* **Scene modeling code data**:
==*==

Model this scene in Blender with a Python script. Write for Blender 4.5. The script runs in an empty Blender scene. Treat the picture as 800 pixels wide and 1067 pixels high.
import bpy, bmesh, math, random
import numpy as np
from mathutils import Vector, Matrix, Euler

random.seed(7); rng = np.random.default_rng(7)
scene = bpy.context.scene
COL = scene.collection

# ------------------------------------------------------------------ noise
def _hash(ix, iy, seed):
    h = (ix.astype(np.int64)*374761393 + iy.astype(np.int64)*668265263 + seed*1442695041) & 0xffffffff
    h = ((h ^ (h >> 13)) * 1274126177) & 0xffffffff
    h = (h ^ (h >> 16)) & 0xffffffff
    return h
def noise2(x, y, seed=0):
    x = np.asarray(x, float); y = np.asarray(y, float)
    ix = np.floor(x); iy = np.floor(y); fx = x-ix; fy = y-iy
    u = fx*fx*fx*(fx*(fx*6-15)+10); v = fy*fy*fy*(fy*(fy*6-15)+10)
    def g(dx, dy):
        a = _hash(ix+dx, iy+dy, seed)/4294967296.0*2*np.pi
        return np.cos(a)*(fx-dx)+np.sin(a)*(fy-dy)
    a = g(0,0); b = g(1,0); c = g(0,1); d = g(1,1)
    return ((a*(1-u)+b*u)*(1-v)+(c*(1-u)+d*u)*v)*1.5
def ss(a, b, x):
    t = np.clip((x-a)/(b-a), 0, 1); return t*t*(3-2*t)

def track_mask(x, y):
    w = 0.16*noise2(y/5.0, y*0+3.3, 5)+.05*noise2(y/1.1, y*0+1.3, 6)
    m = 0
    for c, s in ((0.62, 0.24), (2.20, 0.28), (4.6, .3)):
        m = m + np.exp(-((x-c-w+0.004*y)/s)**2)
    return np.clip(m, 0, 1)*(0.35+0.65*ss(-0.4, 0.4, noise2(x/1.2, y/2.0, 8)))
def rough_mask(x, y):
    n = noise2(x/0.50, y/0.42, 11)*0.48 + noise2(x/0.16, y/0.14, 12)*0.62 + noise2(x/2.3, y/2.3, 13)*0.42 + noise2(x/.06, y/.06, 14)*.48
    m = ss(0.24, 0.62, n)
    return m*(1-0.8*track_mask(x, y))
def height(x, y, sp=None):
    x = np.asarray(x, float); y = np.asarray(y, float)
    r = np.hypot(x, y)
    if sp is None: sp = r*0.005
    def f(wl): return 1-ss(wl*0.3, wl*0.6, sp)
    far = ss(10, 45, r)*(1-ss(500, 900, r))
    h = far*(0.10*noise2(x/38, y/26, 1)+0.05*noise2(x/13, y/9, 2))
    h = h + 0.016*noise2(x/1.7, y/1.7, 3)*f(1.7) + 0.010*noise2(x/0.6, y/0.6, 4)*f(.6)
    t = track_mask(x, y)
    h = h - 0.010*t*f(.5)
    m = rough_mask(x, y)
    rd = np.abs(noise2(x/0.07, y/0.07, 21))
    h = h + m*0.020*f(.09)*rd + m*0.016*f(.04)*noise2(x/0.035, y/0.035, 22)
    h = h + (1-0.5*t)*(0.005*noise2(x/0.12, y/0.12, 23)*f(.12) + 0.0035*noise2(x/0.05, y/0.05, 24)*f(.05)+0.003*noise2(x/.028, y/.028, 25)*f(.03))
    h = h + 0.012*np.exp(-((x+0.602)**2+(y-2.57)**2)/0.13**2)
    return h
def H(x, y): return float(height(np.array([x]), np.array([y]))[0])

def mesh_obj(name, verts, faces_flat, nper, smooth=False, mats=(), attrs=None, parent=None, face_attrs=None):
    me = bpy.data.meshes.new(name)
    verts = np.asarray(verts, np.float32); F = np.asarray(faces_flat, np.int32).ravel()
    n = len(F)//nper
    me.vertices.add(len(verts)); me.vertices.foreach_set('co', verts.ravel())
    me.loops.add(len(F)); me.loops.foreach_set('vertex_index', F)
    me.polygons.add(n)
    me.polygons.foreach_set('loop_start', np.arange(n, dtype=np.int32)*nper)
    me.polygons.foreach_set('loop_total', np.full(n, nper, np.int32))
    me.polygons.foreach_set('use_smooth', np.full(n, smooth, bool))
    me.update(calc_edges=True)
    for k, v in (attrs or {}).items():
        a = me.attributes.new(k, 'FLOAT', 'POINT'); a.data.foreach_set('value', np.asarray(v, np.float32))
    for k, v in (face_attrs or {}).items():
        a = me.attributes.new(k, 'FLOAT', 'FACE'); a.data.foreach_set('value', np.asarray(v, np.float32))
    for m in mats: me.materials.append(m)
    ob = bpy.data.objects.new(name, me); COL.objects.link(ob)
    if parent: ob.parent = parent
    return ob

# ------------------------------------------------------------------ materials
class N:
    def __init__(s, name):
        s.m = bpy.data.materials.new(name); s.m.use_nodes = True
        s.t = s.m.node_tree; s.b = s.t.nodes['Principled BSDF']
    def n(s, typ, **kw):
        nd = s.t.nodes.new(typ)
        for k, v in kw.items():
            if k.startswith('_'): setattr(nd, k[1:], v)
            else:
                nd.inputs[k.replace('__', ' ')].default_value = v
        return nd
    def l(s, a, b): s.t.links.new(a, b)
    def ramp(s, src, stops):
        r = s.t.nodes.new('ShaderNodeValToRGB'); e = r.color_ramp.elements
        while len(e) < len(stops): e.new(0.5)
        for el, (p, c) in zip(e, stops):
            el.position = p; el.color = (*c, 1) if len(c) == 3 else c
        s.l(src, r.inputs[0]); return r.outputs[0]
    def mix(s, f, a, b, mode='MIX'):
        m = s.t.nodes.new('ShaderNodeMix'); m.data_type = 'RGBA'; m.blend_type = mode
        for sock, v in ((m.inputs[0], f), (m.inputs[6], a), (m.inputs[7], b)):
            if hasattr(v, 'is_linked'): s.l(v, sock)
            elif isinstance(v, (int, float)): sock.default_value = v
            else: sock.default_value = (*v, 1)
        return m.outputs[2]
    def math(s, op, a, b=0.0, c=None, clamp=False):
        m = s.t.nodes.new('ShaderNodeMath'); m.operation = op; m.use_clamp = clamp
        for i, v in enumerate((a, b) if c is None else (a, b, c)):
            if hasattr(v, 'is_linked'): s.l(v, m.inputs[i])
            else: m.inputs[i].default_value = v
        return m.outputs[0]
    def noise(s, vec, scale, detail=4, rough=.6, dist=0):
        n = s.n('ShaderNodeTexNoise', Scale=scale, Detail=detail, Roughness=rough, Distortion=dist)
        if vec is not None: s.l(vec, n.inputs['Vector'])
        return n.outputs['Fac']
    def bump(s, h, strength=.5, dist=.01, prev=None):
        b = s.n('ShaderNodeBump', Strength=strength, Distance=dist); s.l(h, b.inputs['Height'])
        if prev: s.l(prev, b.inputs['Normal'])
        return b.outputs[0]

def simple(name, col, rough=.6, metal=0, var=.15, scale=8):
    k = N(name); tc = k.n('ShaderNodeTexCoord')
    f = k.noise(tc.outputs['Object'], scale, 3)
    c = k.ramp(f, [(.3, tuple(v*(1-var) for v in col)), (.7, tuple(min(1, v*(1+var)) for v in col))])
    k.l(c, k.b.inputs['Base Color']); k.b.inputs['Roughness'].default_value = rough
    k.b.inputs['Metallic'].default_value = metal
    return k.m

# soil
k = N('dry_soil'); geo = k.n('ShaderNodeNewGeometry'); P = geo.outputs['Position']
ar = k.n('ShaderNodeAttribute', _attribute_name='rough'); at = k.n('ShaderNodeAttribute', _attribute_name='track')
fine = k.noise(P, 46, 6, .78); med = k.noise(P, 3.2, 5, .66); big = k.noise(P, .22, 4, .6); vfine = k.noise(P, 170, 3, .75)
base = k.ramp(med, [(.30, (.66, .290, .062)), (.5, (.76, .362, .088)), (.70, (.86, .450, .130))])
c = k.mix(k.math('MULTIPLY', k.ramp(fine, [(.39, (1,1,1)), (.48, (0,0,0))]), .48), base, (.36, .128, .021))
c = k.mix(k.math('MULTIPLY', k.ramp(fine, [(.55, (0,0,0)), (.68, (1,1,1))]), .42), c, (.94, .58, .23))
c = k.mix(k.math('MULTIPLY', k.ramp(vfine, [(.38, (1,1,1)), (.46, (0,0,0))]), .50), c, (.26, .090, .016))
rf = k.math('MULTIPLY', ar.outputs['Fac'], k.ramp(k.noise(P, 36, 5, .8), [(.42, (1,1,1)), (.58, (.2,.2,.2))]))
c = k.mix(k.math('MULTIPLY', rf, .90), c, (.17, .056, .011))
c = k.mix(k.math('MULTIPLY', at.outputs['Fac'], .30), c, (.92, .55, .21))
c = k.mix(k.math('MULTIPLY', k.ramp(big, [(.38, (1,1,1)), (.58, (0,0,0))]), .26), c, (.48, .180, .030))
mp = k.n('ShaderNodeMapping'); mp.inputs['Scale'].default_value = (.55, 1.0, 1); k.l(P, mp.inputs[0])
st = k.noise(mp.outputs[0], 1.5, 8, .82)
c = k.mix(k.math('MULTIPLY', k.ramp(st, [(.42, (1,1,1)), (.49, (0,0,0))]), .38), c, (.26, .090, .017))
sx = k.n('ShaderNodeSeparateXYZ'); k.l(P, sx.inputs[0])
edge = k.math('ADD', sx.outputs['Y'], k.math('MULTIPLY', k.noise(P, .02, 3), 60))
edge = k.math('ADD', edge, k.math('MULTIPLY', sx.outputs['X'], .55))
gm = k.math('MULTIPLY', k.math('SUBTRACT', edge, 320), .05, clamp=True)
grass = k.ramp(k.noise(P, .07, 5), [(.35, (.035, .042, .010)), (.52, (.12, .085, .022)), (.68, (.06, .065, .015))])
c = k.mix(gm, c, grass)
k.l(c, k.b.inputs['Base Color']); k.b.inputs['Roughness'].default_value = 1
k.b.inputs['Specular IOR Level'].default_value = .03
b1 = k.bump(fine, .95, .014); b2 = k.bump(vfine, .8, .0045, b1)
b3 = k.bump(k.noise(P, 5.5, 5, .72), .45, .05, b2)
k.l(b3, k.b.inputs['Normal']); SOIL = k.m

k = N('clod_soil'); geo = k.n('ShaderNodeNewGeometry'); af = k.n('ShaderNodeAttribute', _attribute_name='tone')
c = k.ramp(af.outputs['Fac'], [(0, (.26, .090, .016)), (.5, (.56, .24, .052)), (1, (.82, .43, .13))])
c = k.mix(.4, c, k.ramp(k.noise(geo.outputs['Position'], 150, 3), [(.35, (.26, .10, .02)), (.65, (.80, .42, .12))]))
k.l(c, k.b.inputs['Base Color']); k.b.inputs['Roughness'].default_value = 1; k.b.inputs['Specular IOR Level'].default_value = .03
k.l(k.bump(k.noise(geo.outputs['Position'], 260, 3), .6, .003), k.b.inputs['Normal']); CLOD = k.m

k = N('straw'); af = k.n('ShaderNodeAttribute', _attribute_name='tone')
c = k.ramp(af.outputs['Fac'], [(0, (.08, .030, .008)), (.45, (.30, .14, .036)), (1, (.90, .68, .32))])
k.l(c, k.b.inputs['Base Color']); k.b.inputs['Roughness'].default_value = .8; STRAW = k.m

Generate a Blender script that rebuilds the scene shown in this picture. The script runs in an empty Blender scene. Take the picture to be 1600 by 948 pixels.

==*==

* **What you need to do**:
In the entries above, identify each line that includes the string "script", then copy it.

* **Answer to the exercise**:
Model this scene in Blender with a Python script. Write for Blender 4.5. The script runs in an empty Blender scene. Treat the picture as 800 pixels wide and 1067 pixels high.
Generate a Blender script that rebuilds the scene shown in this picture. The script runs in an empty Blender scene. Take the picture to be 1600 by 948 pixels.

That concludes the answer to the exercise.